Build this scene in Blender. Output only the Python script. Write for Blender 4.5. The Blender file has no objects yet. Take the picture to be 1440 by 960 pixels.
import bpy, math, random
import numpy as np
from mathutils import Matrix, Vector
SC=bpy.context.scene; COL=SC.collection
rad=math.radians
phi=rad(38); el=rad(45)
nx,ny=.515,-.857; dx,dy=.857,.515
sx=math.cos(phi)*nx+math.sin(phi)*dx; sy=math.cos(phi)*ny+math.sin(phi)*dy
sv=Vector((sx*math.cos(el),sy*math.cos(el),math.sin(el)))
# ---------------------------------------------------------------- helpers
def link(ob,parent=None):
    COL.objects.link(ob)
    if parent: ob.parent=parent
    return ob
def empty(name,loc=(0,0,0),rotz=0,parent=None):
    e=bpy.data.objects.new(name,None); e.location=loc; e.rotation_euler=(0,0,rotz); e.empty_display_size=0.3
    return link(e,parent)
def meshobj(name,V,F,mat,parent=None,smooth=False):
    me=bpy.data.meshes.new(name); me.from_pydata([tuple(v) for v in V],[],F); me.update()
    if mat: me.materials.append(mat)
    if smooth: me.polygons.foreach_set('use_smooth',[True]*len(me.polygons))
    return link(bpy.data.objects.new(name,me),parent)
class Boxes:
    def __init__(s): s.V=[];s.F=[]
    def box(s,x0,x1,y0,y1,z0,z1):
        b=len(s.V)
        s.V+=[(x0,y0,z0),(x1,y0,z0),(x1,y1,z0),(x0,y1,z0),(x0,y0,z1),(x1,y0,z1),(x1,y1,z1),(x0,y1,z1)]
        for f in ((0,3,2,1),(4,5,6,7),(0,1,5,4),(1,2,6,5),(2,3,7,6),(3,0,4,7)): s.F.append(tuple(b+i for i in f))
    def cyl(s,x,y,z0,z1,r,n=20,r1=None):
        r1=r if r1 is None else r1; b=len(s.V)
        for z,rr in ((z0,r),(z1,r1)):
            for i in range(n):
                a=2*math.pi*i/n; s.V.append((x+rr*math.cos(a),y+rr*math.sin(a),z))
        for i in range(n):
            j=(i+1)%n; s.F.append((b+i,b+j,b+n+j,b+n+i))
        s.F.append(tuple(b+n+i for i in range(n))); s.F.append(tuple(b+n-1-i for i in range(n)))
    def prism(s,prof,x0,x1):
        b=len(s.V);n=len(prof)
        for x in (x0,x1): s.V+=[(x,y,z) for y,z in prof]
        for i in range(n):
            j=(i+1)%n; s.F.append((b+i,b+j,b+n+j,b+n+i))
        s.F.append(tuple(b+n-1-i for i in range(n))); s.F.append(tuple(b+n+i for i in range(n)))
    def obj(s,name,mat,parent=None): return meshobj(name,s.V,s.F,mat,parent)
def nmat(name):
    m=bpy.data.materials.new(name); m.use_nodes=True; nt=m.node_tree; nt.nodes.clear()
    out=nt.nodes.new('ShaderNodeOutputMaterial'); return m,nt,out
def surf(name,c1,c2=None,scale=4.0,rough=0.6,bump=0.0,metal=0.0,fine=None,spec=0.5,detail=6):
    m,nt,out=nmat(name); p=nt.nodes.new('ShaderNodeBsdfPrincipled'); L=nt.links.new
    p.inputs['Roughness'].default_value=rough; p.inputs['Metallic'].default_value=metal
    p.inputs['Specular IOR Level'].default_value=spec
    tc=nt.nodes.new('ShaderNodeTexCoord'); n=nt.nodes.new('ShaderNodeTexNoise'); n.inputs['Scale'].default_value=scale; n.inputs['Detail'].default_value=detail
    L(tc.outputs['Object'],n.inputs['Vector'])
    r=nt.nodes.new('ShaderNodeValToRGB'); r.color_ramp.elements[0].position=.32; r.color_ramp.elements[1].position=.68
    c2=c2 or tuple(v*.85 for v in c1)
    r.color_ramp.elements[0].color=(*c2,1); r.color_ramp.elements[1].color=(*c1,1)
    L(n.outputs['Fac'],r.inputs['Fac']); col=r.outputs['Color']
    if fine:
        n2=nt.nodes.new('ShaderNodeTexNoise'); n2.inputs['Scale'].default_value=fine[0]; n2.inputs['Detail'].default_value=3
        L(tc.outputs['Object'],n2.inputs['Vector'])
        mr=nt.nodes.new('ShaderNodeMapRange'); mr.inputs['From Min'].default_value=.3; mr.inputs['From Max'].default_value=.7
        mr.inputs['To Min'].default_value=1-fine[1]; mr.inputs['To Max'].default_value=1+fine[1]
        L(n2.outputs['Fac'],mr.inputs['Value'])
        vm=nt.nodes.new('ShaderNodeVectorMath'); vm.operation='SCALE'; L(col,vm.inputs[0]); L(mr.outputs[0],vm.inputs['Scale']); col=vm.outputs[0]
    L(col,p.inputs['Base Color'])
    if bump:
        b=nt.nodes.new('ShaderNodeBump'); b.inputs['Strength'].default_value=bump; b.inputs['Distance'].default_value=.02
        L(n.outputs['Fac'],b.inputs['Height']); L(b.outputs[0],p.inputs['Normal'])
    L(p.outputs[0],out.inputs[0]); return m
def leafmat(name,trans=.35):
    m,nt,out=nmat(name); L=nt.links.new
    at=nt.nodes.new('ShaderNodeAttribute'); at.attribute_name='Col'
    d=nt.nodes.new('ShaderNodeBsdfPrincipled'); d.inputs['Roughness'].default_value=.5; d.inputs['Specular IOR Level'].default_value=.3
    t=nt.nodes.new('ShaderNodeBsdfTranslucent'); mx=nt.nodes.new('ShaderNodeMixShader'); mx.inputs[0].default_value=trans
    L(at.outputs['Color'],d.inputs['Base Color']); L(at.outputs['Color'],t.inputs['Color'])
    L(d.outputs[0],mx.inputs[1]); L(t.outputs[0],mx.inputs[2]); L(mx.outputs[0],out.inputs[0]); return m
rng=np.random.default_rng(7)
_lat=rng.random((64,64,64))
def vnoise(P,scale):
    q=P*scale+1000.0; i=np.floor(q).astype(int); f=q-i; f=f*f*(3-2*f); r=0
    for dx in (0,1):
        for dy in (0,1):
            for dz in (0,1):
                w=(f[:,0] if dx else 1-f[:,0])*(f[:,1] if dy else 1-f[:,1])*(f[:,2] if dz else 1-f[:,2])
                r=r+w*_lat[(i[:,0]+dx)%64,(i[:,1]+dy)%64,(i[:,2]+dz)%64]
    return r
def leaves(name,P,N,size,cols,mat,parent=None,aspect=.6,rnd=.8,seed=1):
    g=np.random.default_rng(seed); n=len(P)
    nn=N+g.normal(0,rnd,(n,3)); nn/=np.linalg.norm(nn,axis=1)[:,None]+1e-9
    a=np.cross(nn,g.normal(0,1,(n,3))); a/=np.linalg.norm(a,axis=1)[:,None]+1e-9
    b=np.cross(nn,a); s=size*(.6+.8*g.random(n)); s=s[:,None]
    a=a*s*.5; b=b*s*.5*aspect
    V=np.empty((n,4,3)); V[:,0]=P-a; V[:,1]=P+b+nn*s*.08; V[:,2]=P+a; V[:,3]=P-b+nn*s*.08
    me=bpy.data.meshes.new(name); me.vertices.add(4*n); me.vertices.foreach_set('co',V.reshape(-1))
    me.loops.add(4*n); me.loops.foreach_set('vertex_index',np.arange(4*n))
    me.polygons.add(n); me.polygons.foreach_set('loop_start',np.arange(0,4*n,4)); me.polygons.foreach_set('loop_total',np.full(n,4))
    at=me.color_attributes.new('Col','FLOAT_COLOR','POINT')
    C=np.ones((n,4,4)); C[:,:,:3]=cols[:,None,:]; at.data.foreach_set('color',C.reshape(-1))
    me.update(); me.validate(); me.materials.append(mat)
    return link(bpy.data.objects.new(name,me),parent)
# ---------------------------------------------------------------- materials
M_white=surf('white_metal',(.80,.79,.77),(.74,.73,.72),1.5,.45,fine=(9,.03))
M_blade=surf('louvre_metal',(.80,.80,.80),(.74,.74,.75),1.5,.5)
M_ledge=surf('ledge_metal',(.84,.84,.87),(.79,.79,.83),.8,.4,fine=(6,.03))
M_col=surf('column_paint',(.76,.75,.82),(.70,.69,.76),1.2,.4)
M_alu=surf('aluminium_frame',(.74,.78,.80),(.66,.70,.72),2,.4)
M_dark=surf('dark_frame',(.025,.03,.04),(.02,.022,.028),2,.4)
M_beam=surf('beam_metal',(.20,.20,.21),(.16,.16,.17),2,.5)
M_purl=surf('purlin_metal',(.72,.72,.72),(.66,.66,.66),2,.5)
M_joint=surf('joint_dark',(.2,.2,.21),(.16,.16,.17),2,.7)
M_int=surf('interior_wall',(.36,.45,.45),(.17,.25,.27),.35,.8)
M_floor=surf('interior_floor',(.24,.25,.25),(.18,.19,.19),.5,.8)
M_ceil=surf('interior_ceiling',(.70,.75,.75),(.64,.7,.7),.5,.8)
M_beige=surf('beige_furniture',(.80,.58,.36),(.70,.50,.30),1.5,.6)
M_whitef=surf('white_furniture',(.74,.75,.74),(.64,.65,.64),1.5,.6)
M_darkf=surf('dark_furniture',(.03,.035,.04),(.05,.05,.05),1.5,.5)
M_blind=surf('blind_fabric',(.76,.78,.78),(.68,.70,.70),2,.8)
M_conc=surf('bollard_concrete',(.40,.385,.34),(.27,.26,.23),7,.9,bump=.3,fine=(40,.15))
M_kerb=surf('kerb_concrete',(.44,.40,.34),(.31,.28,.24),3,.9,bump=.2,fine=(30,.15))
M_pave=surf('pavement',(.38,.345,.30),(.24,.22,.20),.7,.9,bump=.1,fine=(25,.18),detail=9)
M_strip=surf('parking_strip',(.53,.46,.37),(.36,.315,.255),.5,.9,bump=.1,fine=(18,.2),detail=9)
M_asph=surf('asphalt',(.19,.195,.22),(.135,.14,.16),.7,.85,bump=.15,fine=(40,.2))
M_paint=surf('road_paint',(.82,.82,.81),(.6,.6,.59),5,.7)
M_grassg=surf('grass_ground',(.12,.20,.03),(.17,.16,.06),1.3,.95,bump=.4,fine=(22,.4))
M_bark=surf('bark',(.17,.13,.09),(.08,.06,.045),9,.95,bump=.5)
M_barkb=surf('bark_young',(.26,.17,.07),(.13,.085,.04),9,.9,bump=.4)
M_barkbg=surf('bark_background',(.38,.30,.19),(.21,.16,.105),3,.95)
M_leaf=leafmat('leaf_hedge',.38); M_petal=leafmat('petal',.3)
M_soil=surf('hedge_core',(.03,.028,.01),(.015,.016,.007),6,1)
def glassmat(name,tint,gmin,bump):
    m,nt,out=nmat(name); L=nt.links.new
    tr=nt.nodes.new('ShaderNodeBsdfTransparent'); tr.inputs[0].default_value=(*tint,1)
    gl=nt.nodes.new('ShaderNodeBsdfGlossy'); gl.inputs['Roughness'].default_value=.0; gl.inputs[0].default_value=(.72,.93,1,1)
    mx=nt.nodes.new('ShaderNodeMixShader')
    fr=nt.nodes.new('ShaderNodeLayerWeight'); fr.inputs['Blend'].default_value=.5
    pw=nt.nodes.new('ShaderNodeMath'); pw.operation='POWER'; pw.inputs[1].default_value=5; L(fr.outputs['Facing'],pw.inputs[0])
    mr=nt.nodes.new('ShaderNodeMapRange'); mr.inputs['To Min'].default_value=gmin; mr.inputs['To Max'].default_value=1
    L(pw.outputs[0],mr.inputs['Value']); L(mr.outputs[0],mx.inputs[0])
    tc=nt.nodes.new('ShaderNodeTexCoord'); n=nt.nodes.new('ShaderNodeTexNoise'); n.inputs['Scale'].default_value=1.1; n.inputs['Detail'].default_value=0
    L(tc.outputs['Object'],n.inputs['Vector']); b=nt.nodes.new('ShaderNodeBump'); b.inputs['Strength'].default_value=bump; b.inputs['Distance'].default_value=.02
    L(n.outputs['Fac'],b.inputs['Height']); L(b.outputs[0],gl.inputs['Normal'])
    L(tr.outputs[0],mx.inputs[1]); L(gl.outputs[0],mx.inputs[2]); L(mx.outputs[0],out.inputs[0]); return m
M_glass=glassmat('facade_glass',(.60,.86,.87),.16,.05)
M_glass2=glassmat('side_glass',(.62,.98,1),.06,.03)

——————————

### What you should do
Each line above that holds the string "objects" should be copied and shown.

### Solution to this exercise
Build this scene in Blender. Output only the Python script. Write for Blender 4.5. The Blender file has no objects yet. Take the picture to be 1440 by 960 pixels.
    COL.objects.link(ob)
    e=bpy.data.objects.new(name,None); e.location=loc; e.rotation_euler=(0,0,rotz); e.empty_display_size=0.3
    return link(bpy.data.objects.new(name,me),parent)
    return link(bpy.data.objects.new(name,me),parent)